A calm setting on a Saturday afternoon. The bollard-lined walkway
leads to the Russell Senate Office Building on Capitol Hill.

Also known as the "Old Senate Office Building" (until there were three),
it is notably quiet on this afternoon as the Senate is not in session.

The three Senate Office Buildings sit just across Constitution Avenue from the Capitol.

A favorite cinematic moment of mine involving this building is in the superb film "Advise and Consent"
when Charles Laughton, as southern Senator Seab Cooley, in his rumpled white summer suit,
disembarks from a streetcar and joins fellow Senators Bob Munson and Stanley Danta
(Walter Pidgeon and Paul Ford) in walking up the steps of the "Old Senate Office Building," while
discussing Cooley's bitter opposition to the President's controversial choice for Secretary of State.

The image was captured on Ilford XP2 Super 400 film through
the Carl Zeiss 45 mm f/2 lens, with red filter, on my Contax G2.

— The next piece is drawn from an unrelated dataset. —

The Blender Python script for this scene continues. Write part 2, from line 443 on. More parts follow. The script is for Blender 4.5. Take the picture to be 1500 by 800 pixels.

It is part of an edition of Washington photographs in black and white
and is available in gallery prints and as a custom printed photo note card.

©2015 Steve Ember

Comments 3

  • Carlo.Pollaci 23/11/2015 15:33

    Magnificent BW.
    Best wishes,
    Carlo
  • Susanne Kämmner 16/11/2015 12:34

    You know, Steve, the miracle of your photos isn´t reclusively the photography-part. It is the "all-in package" you always offer. Each of your photos has a story; and with the story they gain a soul. Most of your photos are incredible enough being standalones without this story, but without the information behind they remain just pictures. Equipped with a story or information they mutate into an illustrated story-book with a heart & a soul. And that´s obviously the mystery of your photography ... your photos not only have, but reveal a soul. They strike a chord with the beholder. And in consequence one cannot help being charmed by them.
    • Steve Ember 26/05/2018 22:23

      Thank you, Susanne! Your eloquent words honor me and make me feel it is worthwhile to create these narratives.